■ DATA SHOWN ■
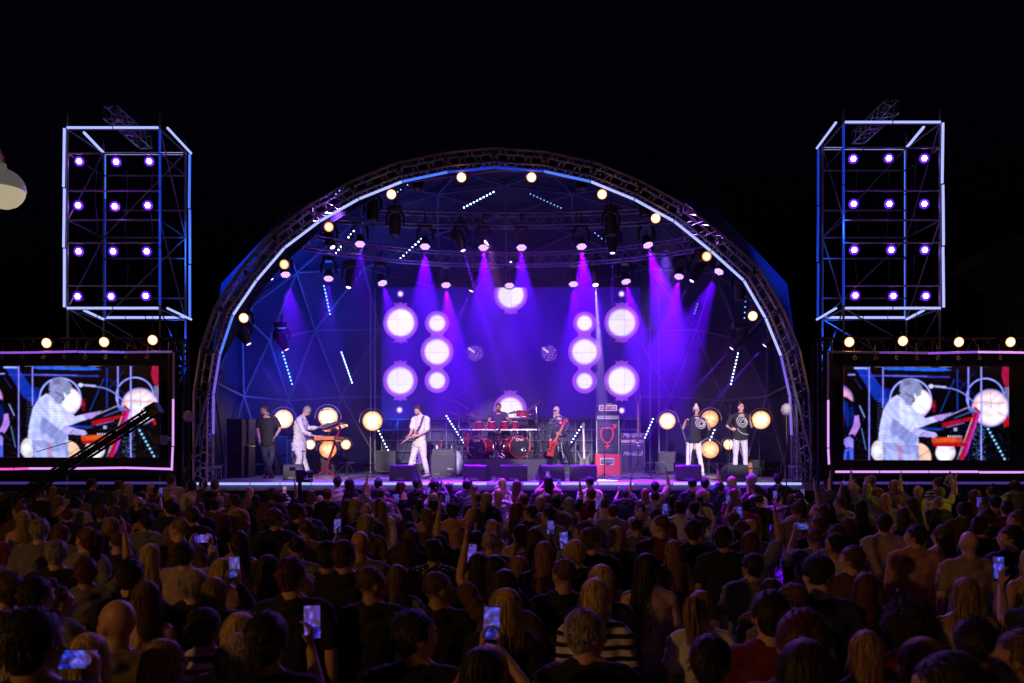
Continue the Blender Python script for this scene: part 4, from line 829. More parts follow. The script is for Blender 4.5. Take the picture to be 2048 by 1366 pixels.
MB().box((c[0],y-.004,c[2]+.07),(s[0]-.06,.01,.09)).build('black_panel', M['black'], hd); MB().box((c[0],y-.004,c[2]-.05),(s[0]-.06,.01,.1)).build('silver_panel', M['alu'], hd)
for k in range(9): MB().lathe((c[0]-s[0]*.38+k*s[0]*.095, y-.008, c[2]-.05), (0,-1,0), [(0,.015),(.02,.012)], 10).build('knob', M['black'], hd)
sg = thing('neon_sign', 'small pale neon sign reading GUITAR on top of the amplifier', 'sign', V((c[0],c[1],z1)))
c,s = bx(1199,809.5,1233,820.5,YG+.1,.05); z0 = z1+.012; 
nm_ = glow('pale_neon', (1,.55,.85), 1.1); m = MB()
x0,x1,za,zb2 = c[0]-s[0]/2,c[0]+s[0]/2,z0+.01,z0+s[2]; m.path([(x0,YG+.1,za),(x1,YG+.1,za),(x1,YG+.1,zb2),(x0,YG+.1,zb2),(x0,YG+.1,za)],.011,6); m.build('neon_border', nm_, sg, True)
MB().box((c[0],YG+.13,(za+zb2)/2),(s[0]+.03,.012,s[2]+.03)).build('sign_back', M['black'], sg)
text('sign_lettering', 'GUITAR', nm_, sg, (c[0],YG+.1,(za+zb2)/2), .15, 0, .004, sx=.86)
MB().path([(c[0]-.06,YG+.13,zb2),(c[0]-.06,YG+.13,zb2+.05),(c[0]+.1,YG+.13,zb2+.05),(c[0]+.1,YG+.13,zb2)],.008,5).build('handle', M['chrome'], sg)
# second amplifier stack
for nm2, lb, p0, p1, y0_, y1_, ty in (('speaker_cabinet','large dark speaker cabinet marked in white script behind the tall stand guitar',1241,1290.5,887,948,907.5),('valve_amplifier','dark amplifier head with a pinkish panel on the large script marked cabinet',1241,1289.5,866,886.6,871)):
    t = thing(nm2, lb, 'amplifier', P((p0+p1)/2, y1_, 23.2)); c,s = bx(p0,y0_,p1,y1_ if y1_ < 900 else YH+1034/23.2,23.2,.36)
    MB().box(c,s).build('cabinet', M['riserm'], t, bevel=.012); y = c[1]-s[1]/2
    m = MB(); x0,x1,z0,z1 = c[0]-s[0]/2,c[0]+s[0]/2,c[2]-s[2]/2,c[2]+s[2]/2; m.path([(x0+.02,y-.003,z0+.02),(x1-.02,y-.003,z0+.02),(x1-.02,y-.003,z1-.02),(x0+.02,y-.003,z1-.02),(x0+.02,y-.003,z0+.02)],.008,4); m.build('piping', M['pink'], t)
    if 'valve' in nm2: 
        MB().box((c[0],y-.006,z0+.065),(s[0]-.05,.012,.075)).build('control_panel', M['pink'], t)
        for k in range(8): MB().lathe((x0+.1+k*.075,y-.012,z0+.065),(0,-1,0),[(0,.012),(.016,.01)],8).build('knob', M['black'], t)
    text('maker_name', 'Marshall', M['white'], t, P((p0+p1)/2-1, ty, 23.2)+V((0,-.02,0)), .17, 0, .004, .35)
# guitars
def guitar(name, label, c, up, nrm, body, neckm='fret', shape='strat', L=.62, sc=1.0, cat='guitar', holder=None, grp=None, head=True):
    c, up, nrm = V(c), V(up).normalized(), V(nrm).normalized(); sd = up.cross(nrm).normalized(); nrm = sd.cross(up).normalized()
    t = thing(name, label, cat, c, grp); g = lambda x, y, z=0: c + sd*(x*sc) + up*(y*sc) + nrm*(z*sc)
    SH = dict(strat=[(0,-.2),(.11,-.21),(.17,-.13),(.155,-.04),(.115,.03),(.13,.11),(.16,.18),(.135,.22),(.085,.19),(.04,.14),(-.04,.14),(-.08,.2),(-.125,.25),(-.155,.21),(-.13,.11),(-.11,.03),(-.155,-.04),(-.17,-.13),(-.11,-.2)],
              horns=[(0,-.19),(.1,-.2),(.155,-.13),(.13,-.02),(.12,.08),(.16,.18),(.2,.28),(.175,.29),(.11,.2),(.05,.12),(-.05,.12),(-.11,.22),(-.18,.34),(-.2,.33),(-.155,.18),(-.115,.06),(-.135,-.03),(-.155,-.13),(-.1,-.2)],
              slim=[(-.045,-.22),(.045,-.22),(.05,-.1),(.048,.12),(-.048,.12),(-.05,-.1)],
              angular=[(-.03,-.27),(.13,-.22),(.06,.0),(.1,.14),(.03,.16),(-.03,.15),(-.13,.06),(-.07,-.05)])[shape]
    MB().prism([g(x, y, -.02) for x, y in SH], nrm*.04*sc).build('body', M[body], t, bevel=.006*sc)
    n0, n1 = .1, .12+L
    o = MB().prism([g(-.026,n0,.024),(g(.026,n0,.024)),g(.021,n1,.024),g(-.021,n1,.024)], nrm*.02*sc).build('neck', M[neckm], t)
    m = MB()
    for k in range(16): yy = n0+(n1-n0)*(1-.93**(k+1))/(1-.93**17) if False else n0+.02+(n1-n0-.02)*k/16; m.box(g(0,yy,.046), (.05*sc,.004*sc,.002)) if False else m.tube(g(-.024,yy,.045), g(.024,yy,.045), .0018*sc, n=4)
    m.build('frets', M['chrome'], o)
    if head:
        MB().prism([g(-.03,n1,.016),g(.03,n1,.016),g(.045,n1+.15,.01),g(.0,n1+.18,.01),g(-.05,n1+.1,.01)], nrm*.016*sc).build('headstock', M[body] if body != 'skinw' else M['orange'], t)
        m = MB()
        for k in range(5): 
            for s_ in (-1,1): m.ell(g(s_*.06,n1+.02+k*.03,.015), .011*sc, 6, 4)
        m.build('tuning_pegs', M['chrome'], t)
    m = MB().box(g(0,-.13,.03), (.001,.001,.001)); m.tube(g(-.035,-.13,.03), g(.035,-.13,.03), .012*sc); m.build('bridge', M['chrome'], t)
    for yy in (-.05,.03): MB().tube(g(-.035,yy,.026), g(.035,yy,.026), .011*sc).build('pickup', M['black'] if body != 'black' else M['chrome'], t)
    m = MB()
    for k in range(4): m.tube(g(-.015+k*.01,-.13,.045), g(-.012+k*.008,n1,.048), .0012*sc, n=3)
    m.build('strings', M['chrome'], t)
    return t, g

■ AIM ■
All of the data above should be transcribed verbatim, with pictures omitted.

■ RESPONSE FOR THIS EXERCISE ■
Continue the Blender Python script for this scene: part 4, from line 829. More parts follow. The script is for Blender 4.5. Take the picture to be 2048 by 1366 pixels.
MB().box((c[0],y-.004,c[2]+.07),(s[0]-.06,.01,.09)).build('black_panel', M['black'], hd); MB().box((c[0],y-.004,c[2]-.05),(s[0]-.06,.01,.1)).build('silver_panel', M['alu'], hd)
for k in range(9): MB().lathe((c[0]-s[0]*.38+k*s[0]*.095, y-.008, c[2]-.05), (0,-1,0), [(0,.015),(.02,.012)], 10).build('knob', M['black'], hd)
sg = thing('neon_sign', 'small pale neon sign reading GUITAR on top of the amplifier', 'sign', V((c[0],c[1],z1)))
c,s = bx(1199,809.5,1233,820.5,YG+.1,.05); z0 = z1+.012; 
nm_ = glow('pale_neon', (1,.55,.85), 1.1); m = MB()
x0,x1,za,zb2 = c[0]-s[0]/2,c[0]+s[0]/2,z0+.01,z0+s[2]; m.path([(x0,YG+.1,za),(x1,YG+.1,za),(x1,YG+.1,zb2),(x0,YG+.1,zb2),(x0,YG+.1,za)],.011,6); m.build('neon_border', nm_, sg, True)
MB().box((c[0],YG+.13,(za+zb2)/2),(s[0]+.03,.012,s[2]+.03)).build('sign_back', M['black'], sg)
text('sign_lettering', 'GUITAR', nm_, sg, (c[0],YG+.1,(za+zb2)/2), .15, 0, .004, sx=.86)
MB().path([(c[0]-.06,YG+.13,zb2),(c[0]-.06,YG+.13,zb2+.05),(c[0]+.1,YG+.13,zb2+.05),(c[0]+.1,YG+.13,zb2)],.008,5).build('handle', M['chrome'], sg)
# second amplifier stack
for nm2, lb, p0, p1, y0_, y1_, ty in (('speaker_cabinet','large dark speaker cabinet marked in white script behind the tall stand guitar',1241,1290.5,887,948,907.5),('valve_amplifier','dark amplifier head with a pinkish panel on the large script marked cabinet',1241,1289.5,866,886.6,871)):
    t = thing(nm2, lb, 'amplifier', P((p0+p1)/2, y1_, 23.2)); c,s = bx(p0,y0_,p1,y1_ if y1_ < 900 else YH+1034/23.2,23.2,.36)
    MB().box(c,s).build('cabinet', M['riserm'], t, bevel=.012); y = c[1]-s[1]/2
    m = MB(); x0,x1,z0,z1 = c[0]-s[0]/2,c[0]+s[0]/2,c[2]-s[2]/2,c[2]+s[2]/2; m.path([(x0+.02,y-.003,z0+.02),(x1-.02,y-.003,z0+.02),(x1-.02,y-.003,z1-.02),(x0+.02,y-.003,z1-.02),(x0+.02,y-.003,z0+.02)],.008,4); m.build('piping', M['pink'], t)
    if 'valve' in nm2: 
        MB().box((c[0],y-.006,z0+.065),(s[0]-.05,.012,.075)).build('control_panel', M['pink'], t)
        for k in range(8): MB().lathe((x0+.1+k*.075,y-.012,z0+.065),(0,-1,0),[(0,.012),(.016,.01)],8).build('knob', M['black'], t)
    text('maker_name', 'Marshall', M['white'], t, P((p0+p1)/2-1, ty, 23.2)+V((0,-.02,0)), .17, 0, .004, .35)
# guitars
def guitar(name, label, c, up, nrm, body, neckm='fret', shape='strat', L=.62, sc=1.0, cat='guitar', holder=None, grp=None, head=True):
    c, up, nrm = V(c), V(up).normalized(), V(nrm).normalized(); sd = up.cross(nrm).normalized(); nrm = sd.cross(up).normalized()
    t = thing(name, label, cat, c, grp); g = lambda x, y, z=0: c + sd*(x*sc) + up*(y*sc) + nrm*(z*sc)
    SH = dict(strat=[(0,-.2),(.11,-.21),(.17,-.13),(.155,-.04),(.115,.03),(.13,.11),(.16,.18),(.135,.22),(.085,.19),(.04,.14),(-.04,.14),(-.08,.2),(-.125,.25),(-.155,.21),(-.13,.11),(-.11,.03),(-.155,-.04),(-.17,-.13),(-.11,-.2)],
              horns=[(0,-.19),(.1,-.2),(.155,-.13),(.13,-.02),(.12,.08),(.16,.18),(.2,.28),(.175,.29),(.11,.2),(.05,.12),(-.05,.12),(-.11,.22),(-.18,.34),(-.2,.33),(-.155,.18),(-.115,.06),(-.135,-.03),(-.155,-.13),(-.1,-.2)],
              slim=[(-.045,-.22),(.045,-.22),(.05,-.1),(.048,.12),(-.048,.12),(-.05,-.1)],
              angular=[(-.03,-.27),(.13,-.22),(.06,.0),(.1,.14),(.03,.16),(-.03,.15),(-.13,.06),(-.07,-.05)])[shape]
    MB().prism([g(x, y, -.02) for x, y in SH], nrm*.04*sc).build('body', M[body], t, bevel=.006*sc)
    n0, n1 = .1, .12+L
    o = MB().prism([g(-.026,n0,.024),(g(.026,n0,.024)),g(.021,n1,.024),g(-.021,n1,.024)], nrm*.02*sc).build('neck', M[neckm], t)
    m = MB()
    for k in range(16): yy = n0+(n1-n0)*(1-.93**(k+1))/(1-.93**17) if False else n0+.02+(n1-n0-.02)*k/16; m.box(g(0,yy,.046), (.05*sc,.004*sc,.002)) if False else m.tube(g(-.024,yy,.045), g(.024,yy,.045), .0018*sc, n=4)
    m.build('frets', M['chrome'], o)
    if head:
        MB().prism([g(-.03,n1,.016),g(.03,n1,.016),g(.045,n1+.15,.01),g(.0,n1+.18,.01),g(-.05,n1+.1,.01)], nrm*.016*sc).build('headstock', M[body] if body != 'skinw' else M['orange'], t)
        m = MB()
        for k in range(5): 
            for s_ in (-1,1): m.ell(g(s_*.06,n1+.02+k*.03,.015), .011*sc, 6, 4)
        m.build('tuning_pegs', M['chrome'], t)
    m = MB().box(g(0,-.13,.03), (.001,.001,.001)); m.tube(g(-.035,-.13,.03), g(.035,-.13,.03), .012*sc); m.build('bridge', M['chrome'], t)
    for yy in (-.05,.03): MB().tube(g(-.035,yy,.026), g(.035,yy,.026), .011*sc).build('pickup', M['black'] if body != 'black' else M['chrome'], t)
    m = MB()
    for k in range(4): m.tube(g(-.015+k*.01,-.13,.045), g(-.012+k*.008,n1,.048), .0012*sc, n=3)
    m.build('strings', M['chrome'], t)
    return t, g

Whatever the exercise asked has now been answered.